Message to Future Parents XX: Helmets Required
Do you have your driver's license? Think back to the days when you were first learning to drive. There were so many things you were trying to pay attention to at once. You were so focused on keeping both hands on the wheel and keeping your eyes forward, that perhaps you forgot to use your turn signal. Or maybe, as you were learning to parallel park, you were trying so hard to miss the curb that you tapped the bumper of your neighbor's Porsche Boxster. You made mistakes, but the mistakes were because you were too intently focused on one thing, and not on the big picture.
Fast forward a couple of years. You're very comfortable driving around at this point. You're on your way to pick up your significant other, you're going out on a hot date. You're at a stop light. Out of your peripheral vision, you see the car next to you begin to drive forward. You move your foot to the gas, and you promptly roll right into the bumper of your neighbor's BMW 325i. It turned out that the lane next to you had a green arrow, your light was still red.
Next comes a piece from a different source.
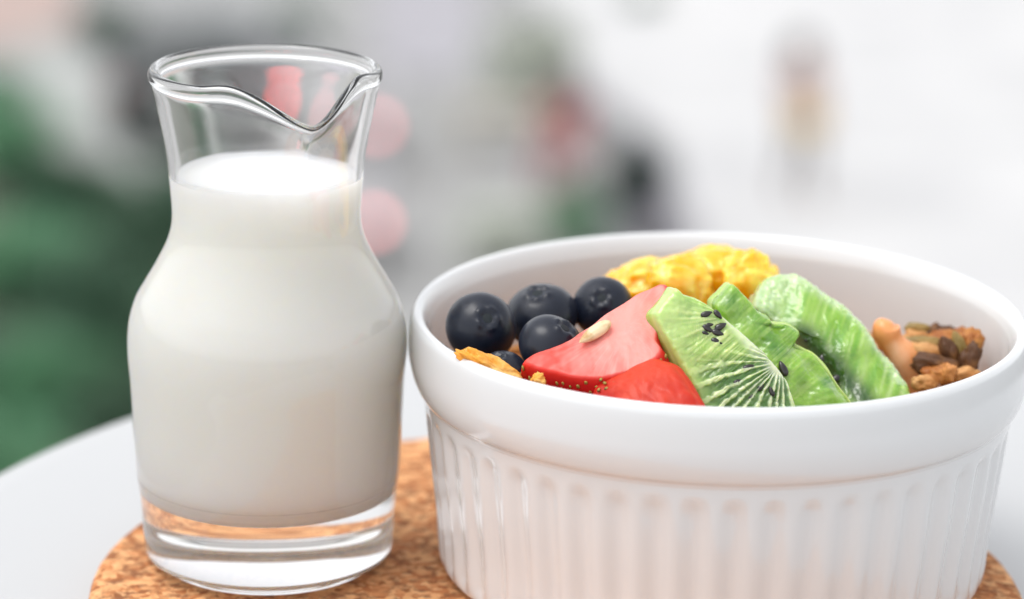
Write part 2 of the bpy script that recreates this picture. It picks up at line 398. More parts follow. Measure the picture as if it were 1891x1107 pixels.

You're still making mistakes, but these are because of carelessness, as you got too focused on your destination without paying enough attention to the journey.
These same theories apply when kids are learning to walk. When they start, they're focused on mechanics. Their hands are up, their legs are wide. They move forward, careful step by careful step. Of course they fall, but it's more out of inexperience than anything else. It's hard to focus on moving the left foot properly while balancing on the right foot, and keeping the hands and head steady, etc.
Now, months after the boy has learned to walk, he's gotten clumsier. Why? Carelessness. He is so focused on his destination, he doesn't pay attention to the threshold, the toy, or the chair standing in his way. Consequently, he stumbles and bumps his head on something. Or he trips and falls and bumps his head on something. Or, the barrier he ignored is higher, and he simply bumps his head on something without tripping or stumbling first. The barriers change, but the result is the same: the head will get bumped. He won't fall and skin his knee, he won't hit his funny bone. He will bump his head.
It turns out that as a parent, there's very little you can do about it. I'd give him a helmet to wear, but he'd figure out how to take it off and throw it on the floor. Then he'd try to run away, trip on it, and bump his head.



Comments
Katie said:
He needs those bumps, to soften his head for further brain development. It's a way of ensuring that his brain never encounters a brick-wall type skull, and instead one that is mushy, kind of like a balloon. See, it makes perfect sense.
cadiz12 said:
as long as he's not banging his head in a bucket against a wall like that kid in 'Parenthood,' you're on the right track.
Syar said:
maybe if the helmet has stickers on them, he won't throw it off. and a few boxes of juice attached to it with straws coming out of them.
my motto (as of just now) if it doesn't work, ACCESSORIZE.
wendela said:
I like syar's idea and new motto.
Don't worry- kids do this (the head bumps) and end up okay (other than that early adolescent time frame).
Radioactive Bimp said:
You're not pointing and laughing at him when it happens, right? Those are some of my earliest memories.
And the vandalizin' vole - definitely worth those 47 pageloads.
(Someone has to provide statistical balance for all those first-timers, right? Otherwise the universe gets *real* cranky.)
Seventeen Syllables said:
Omar, you should compile a parenting book, you describe it all so perfectly. My boy still falls down a lot at 3 1/2 and I choose to believe that it's because his unusally large & meaty brain is making him topheavy, not that a lack of coordination is keeping him from being the next Tiger Woods.
mep said:
Well aren't you metaphorically referring to what you will experience with parenthood for the rest of the boy's 17 years to adulthood. It's not going to get any easier to let the boy "fall" and "bump his head" but as a parent at least you can be there to say, "there there now, you'll be all right. try again." And you're right - he's always going to find a way to thwart your attempts to protect him. That's just how things work with parents and kids.
Glo said:
And...the helmet would throw off his center of gravity so that he would fall more...thus causing him to injure a new part of the body.
"Toddler" It means what it says.
zoe said:
what a naughty, naughty vole...no one can emphasize a point quiet like hime.. more of the VOLE!!!